8. The guiding mechanism of claim 6, wherein the guard bracket is mounted to the resilient member by a resilient member bracket attached to the mounting segment such that the guard segment can be adjustably distanced relative to the wall.

9. The guiding mechanism of claim 8, wherein the mounting segment is removably mounted to the resilient member bracket for replacing the guard bracket while the mounting plate is mounted to the wall.

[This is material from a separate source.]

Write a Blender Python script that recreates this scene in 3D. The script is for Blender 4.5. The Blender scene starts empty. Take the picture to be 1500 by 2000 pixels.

10. A method for protecting a track during a track impact condition, where the track guides movement of an industrial door having an extension member and being moveable between blocking and unblocking positions relative to a doorway, the method comprising:

mounting a resilient member to a guard bracket;

mounting the guard bracket along the doorway, the guard bracket having a guard segment extending at least partially parallel to the doorway;

affixedly mounting a track to the guard bracket such that the guard segment protects the track from impact from a track impact force applied to the guard segment, the track adapted to receive a roller of the extension member and adapted to guide the extension member of the door during movement between the blocking and unblocking positions; and

wherein the first resilient member deforms in response to the track impact force applied to the guard segment to allow the track to move relative to the wall.

11. The method of claim 10, further comprising mounting the first resilient member to a wall defining the doorway.

12. The method of claim 10, further comprising disposing a second resilient member between the track and the guard bracket such that the second resilient member deforms in response to the track impact force applied to the guard segment to allow the roller to escape from the track.

13. The method of claim 10, further comprising providing an overhang member that extends along a direction at least partially orthogonal to the doorway.

14. The apparatus of claim 1, further comprising a second resilient member disposed between the track and the guard bracket.